> Task description
Leaving out every picture, quote the data below exactly as it appears.

*** Data extract

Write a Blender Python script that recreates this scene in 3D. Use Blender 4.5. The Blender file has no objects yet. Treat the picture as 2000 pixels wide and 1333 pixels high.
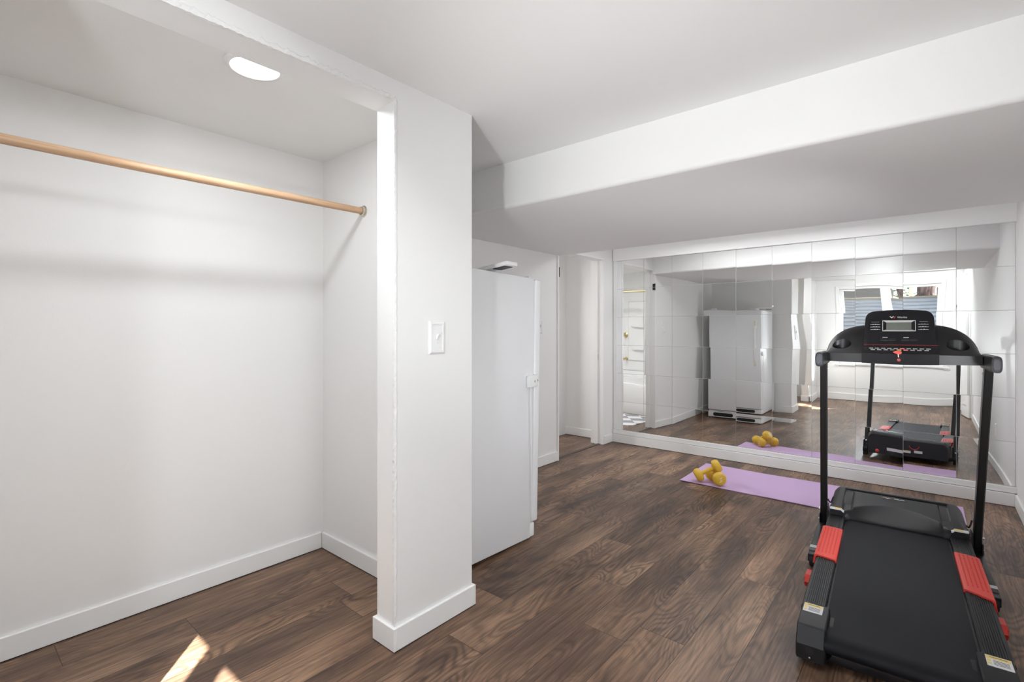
import bpy, bmesh, math, random
from mathutils import Vector, Matrix

C = bpy.context.scene.collection
SC = bpy.context.scene
R = math.radians
random.seed(7)

# ------------------------------------------------------------------ camera, world, sun, lights, exposure
cam_d = bpy.data.cameras.new('camera')
cam_d.sensor_width = 36.0
cam_d.lens = 966.54 * 36.0 / 2000.0
cam_d.shift_y = -(666.5 - 644.8) / 2000.0
cam_d.clip_start = 0.02
cam = bpy.data.objects.new('camera', cam_d)
C.objects.link(cam)
cam.location = (0, 0, 1.2193)
cam.rotation_euler = (R(90), 0, R(40.279))
SC.camera = cam

SC.view_settings.view_transform = 'Standard'
SC.view_settings.look = 'None'
SC.view_settings.gamma = 1.0
SC.view_settings.use_curve_mapping = False
SC.view_settings.exposure = 0.08
SC.cycles.max_bounces = 14
SC.cycles.diffuse_bounces = 10
SC.cycles.glossy_bounces = 6
SC.cycles.sample_clamp_indirect = 6.0

world = bpy.data.worlds.new('daylight')
SC.world = world
world.use_nodes = True
wn = world.node_tree
wn.nodes.clear()
w_out = wn.nodes.new('ShaderNodeOutputWorld')
w_bg = wn.nodes.new('ShaderNodeBackground')
w_sky = wn.nodes.new('ShaderNodeTexSky')
w_sky.sky_type = 'NISHITA'
w_sky.sun_disc = False
w_sky.sun_elevation = R(47)
w_sky.sun_rotation = R(131)
w_bg.inputs['Strength'].default_value = 0.4
wn.links.new(w_sky.outputs['Color'], w_bg.inputs['Color'])
wn.links.new(w_bg.outputs['Background'], w_out.inputs['Surface'])


def light(name, kind, loc, energy, color=(1, 1, 1), direction=None, **kw):
    d = bpy.data.lights.new(name, kind)
    d.energy = energy
    d.color = color
    for k, v in kw.items():
        setattr(d, k, v)
    o = bpy.data.objects.new(name, d)
    C.objects.link(o)
    o.location = loc
    if direction is not None:
        o.rotation_euler = Vector(direction).to_track_quat('-Z', 'Y').to_euler()
    return o


light('sun', 'SUN', (3, -4, 6), 66, (1.0, 0.965, 0.92), direction=(-0.76, 0.667, -1.0), angle=R(0.5))
# added fill lights: two beside the camera, one by the right wall,
# one overhead, one behind the soffit; none is a fixture of the room
light('side_fill', 'SPOT', (-0.74, -0.30, 1.21), 19, (0.945, 0.975, 1.0), direction=(-0.05, 1, 0.05), spot_size=R(165), spot_blend=0.25, shadow_soft_size=0.06)
light('fill_spot', 'SPOT', (-0.60, -0.20, 0.86), 112, (0.95, 0.98, 1.0), direction=(-0.2, 3.2, 1.15), spot_size=R(74), spot_blend=1.0, shadow_soft_size=0.045)
light('right_wall_fill', 'SPOT', (0.41, 2.45, 0.92), 50, (0.95, 0.98, 1.0), direction=(-1, 0.42, -0.02), spot_size=R(120), spot_blend=0.9, shadow_soft_size=0.05)
light('mirror_fill', 'AREA', (-1.10, 4.36, 2.13), 15, (0.965, 0.985, 1.0), direction=(0, -0.15, -1), shape='RECTANGLE', size=1.9, size_y=0.25)
light('back_wall_fill', 'AREA', (-0.22, 0.85, 2.13), 24, (0.94, 0.972, 1.0), direction=(0, -0.65, -1), shape='RECTANGLE', size=0.9, size_y=0.15)
light('window_daylight', 'AREA', (-0.53, -0.56, 1.30), 1, (0.95, 0.98, 1.0), direction=(0, 1, 0),
      shape='RECTANGLE', size=1.38, size_y=1.28).data.cycles.is_portal = True

# ------------------------------------------------------------------ materials


def new_mat(name):
    m = bpy.data.materials.new(name)
    m.use_nodes = True
    nt = m.node_tree
    b = nt.nodes['Principled BSDF']
    return m, nt, b


def plain(name, col, rough=0.5, metal=0.0, spec=0.5, bump=0.0, bscale=200.0, var=0.0, vscale=3.0, coat=0.0):
    m, nt, b = new_mat(name)
    b.inputs['Base Color'].default_value = (*col, 1)
    b.inputs['Roughness'].default_value = rough
    b.inputs['Metallic'].default_value = metal
    b.inputs['Specular IOR Level'].default_value = spec
    b.inputs['Coat Weight'].default_value = coat
    geo = nt.nodes.new('ShaderNodeNewGeometry')
    if bump > 0:
        n = nt.nodes.new('ShaderNodeTexNoise')
        n.inputs['Scale'].default_value = bscale
        n.inputs['Detail'].default_value = 3
        nt.links.new(geo.outputs['Position'], n.inputs['Vector'])
        bp = nt.nodes.new('ShaderNodeBump')
        bp.inputs['Strength'].default_value = bump
        bp.inputs['Distance'].default_value = 0.002
        nt.links.new(n.outputs['Fac'], bp.inputs['Height'])
        nt.links.new(bp.outputs['Normal'], b.inputs['Normal'])
    if var > 0:
        n2 = nt.nodes.new('ShaderNodeTexNoise')
        n2.inputs['Scale'].default_value = vscale
        n2.inputs['Detail'].default_value = 4
        nt.links.new(geo.outputs['Position'], n2.inputs['Vector'])
        mx = nt.nodes.new('ShaderNodeMix')
        mx.data_type = 'RGBA'
        mx.inputs['A'].default_value = (*[c * (1 - var) for c in col], 1)
        mx.inputs['B'].default_value = (*[min(1, c * (1 + var)) for c in col], 1)
        nt.links.new(n2.outputs['Fac'], mx.inputs['Factor'])
        nt.links.new(mx.outputs['Result'], b.inputs['Base Color'])
    return m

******

> Exercise solution
Write a Blender Python script that recreates this scene in 3D. Use Blender 4.5. The Blender file has no objects yet. Treat the picture as 2000 pixels wide and 1333 pixels high.
import bpy, bmesh, math, random
from mathutils import Vector, Matrix

C = bpy.context.scene.collection
SC = bpy.context.scene
R = math.radians
random.seed(7)

# ------------------------------------------------------------------ camera, world, sun, lights, exposure
cam_d = bpy.data.cameras.new('camera')
cam_d.sensor_width = 36.0
cam_d.lens = 966.54 * 36.0 / 2000.0
cam_d.shift_y = -(666.5 - 644.8) / 2000.0
cam_d.clip_start = 0.02
cam = bpy.data.objects.new('camera', cam_d)
C.objects.link(cam)
cam.location = (0, 0, 1.2193)
cam.rotation_euler = (R(90), 0, R(40.279))
SC.camera = cam

SC.view_settings.view_transform = 'Standard'
SC.view_settings.look = 'None'
SC.view_settings.gamma = 1.0
SC.view_settings.use_curve_mapping = False
SC.view_settings.exposure = 0.08
SC.cycles.max_bounces = 14
SC.cycles.diffuse_bounces = 10
SC.cycles.glossy_bounces = 6
SC.cycles.sample_clamp_indirect = 6.0

world = bpy.data.worlds.new('daylight')
SC.world = world
world.use_nodes = True
wn = world.node_tree
wn.nodes.clear()
w_out = wn.nodes.new('ShaderNodeOutputWorld')
w_bg = wn.nodes.new('ShaderNodeBackground')
w_sky = wn.nodes.new('ShaderNodeTexSky')
w_sky.sky_type = 'NISHITA'
w_sky.sun_disc = False
w_sky.sun_elevation = R(47)
w_sky.sun_rotation = R(131)
w_bg.inputs['Strength'].default_value = 0.4
wn.links.new(w_sky.outputs['Color'], w_bg.inputs['Color'])
wn.links.new(w_bg.outputs['Background'], w_out.inputs['Surface'])


def light(name, kind, loc, energy, color=(1, 1, 1), direction=None, **kw):
    d = bpy.data.lights.new(name, kind)
    d.energy = energy
    d.color = color
    for k, v in kw.items():
        setattr(d, k, v)
    o = bpy.data.objects.new(name, d)
    C.objects.link(o)
    o.location = loc
    if direction is not None:
        o.rotation_euler = Vector(direction).to_track_quat('-Z', 'Y').to_euler()
    return o


light('sun', 'SUN', (3, -4, 6), 66, (1.0, 0.965, 0.92), direction=(-0.76, 0.667, -1.0), angle=R(0.5))
# added fill lights: two beside the camera, one by the right wall,
# one overhead, one behind the soffit; none is a fixture of the room
light('side_fill', 'SPOT', (-0.74, -0.30, 1.21), 19, (0.945, 0.975, 1.0), direction=(-0.05, 1, 0.05), spot_size=R(165), spot_blend=0.25, shadow_soft_size=0.06)
light('fill_spot', 'SPOT', (-0.60, -0.20, 0.86), 112, (0.95, 0.98, 1.0), direction=(-0.2, 3.2, 1.15), spot_size=R(74), spot_blend=1.0, shadow_soft_size=0.045)
light('right_wall_fill', 'SPOT', (0.41, 2.45, 0.92), 50, (0.95, 0.98, 1.0), direction=(-1, 0.42, -0.02), spot_size=R(120), spot_blend=0.9, shadow_soft_size=0.05)
light('mirror_fill', 'AREA', (-1.10, 4.36, 2.13), 15, (0.965, 0.985, 1.0), direction=(0, -0.15, -1), shape='RECTANGLE', size=1.9, size_y=0.25)
light('back_wall_fill', 'AREA', (-0.22, 0.85, 2.13), 24, (0.94, 0.972, 1.0), direction=(0, -0.65, -1), shape='RECTANGLE', size=0.9, size_y=0.15)
light('window_daylight', 'AREA', (-0.53, -0.56, 1.30), 1, (0.95, 0.98, 1.0), direction=(0, 1, 0),
      shape='RECTANGLE', size=1.38, size_y=1.28).data.cycles.is_portal = True

# ------------------------------------------------------------------ materials


def new_mat(name):
    m = bpy.data.materials.new(name)
    m.use_nodes = True
    nt = m.node_tree
    b = nt.nodes['Principled BSDF']
    return m, nt, b


def plain(name, col, rough=0.5, metal=0.0, spec=0.5, bump=0.0, bscale=200.0, var=0.0, vscale=3.0, coat=0.0):
    m, nt, b = new_mat(name)
    b.inputs['Base Color'].default_value = (*col, 1)
    b.inputs['Roughness'].default_value = rough
    b.inputs['Metallic'].default_value = metal
    b.inputs['Specular IOR Level'].default_value = spec
    b.inputs['Coat Weight'].default_value = coat
    geo = nt.nodes.new('ShaderNodeNewGeometry')
    if bump > 0:
        n = nt.nodes.new('ShaderNodeTexNoise')
        n.inputs['Scale'].default_value = bscale
        n.inputs['Detail'].default_value = 3
        nt.links.new(geo.outputs['Position'], n.inputs['Vector'])
        bp = nt.nodes.new('ShaderNodeBump')
        bp.inputs['Strength'].default_value = bump
        bp.inputs['Distance'].default_value = 0.002
        nt.links.new(n.outputs['Fac'], bp.inputs['Height'])
        nt.links.new(bp.outputs['Normal'], b.inputs['Normal'])
    if var > 0:
        n2 = nt.nodes.new('ShaderNodeTexNoise')
        n2.inputs['Scale'].default_value = vscale
        n2.inputs['Detail'].default_value = 4
        nt.links.new(geo.outputs['Position'], n2.inputs['Vector'])
        mx = nt.nodes.new('ShaderNodeMix')
        mx.data_type = 'RGBA'
        mx.inputs['A'].default_value = (*[c * (1 - var) for c in col], 1)
        mx.inputs['B'].default_value = (*[min(1, c * (1 + var)) for c in col], 1)
        nt.links.new(n2.outputs['Fac'], mx.inputs['Factor'])
        nt.links.new(mx.outputs['Result'], b.inputs['Base Color'])
    return m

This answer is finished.